Movies like Fed Up do a nice job of pointing this out. But what they fail to point out is that expecting much more from the food giants is a little naive. Given that their corporate charge is to maximize shareholder value, not improve our collective health, can we really expect change? After all, poisoning people really, really slowly with an addictive product is actually a reasonable business model. 

If Big Food is doing its free-market thing and isn't going to change anytime soon, is there any hope of improvement?  Why, yes. We can change the advice we give eaters and, in turn, eaters can change their behavior. Nothing will change the food industry faster than educated consumers walking away from aisles and aisles of processed crap. 

So why, oh why, do we buy? We buy the current, crappy offerings, in part, because of both the advice we have been given and the advice we have not received. "Avoid fat" comes to mind as an example of bad advice.  "Avoid refined carbohydrates" comes to mind as an example of advice that we have not received with enough consistency. So again, why do we buy that yogurt with 24 grams of sugar? Perhaps because we have been assured that yogurt is 'healthy.' And, perhaps because it is labeled 'low-fat', which, in the mixed-up construct that is the USDA's dietary advice, would make it even healthier, right? So, although we wouldn't dream of feeding our kids 'dessert' for breakfast, we hand them the brightly packaged nutritional equivalent without giving it much thought. The double whammy of the misinformation we have received about dietary fat and the missing 'avoid refined carbohydrates - yes, even in yogurt' advice leave us adrift in the sea of bad breakfast options, unable to find the shores of real food that await us a few aisles over.
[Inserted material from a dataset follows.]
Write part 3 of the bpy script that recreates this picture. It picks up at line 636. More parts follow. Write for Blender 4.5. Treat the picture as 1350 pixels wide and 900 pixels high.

Imagine a world where, in 1980, the USDA had just told everyone to eat more real food and less processed food, particularly sugar and starch.  Would you guess that the yogurt offerings would look different?  Absolutely.  Because the food corporations actually do at least try to please both the USDA and consumers by meeting the demand for 'healthy' products, whatever the current definition of 'healthy' dictates.

Let's redefine healthy.  Let's vote with our grocery carts. Remember, "If you are dumb enough to buy it, they will be smart enough to sell it." The best way to get the crap off the shelves is to, collectively, stop buying it.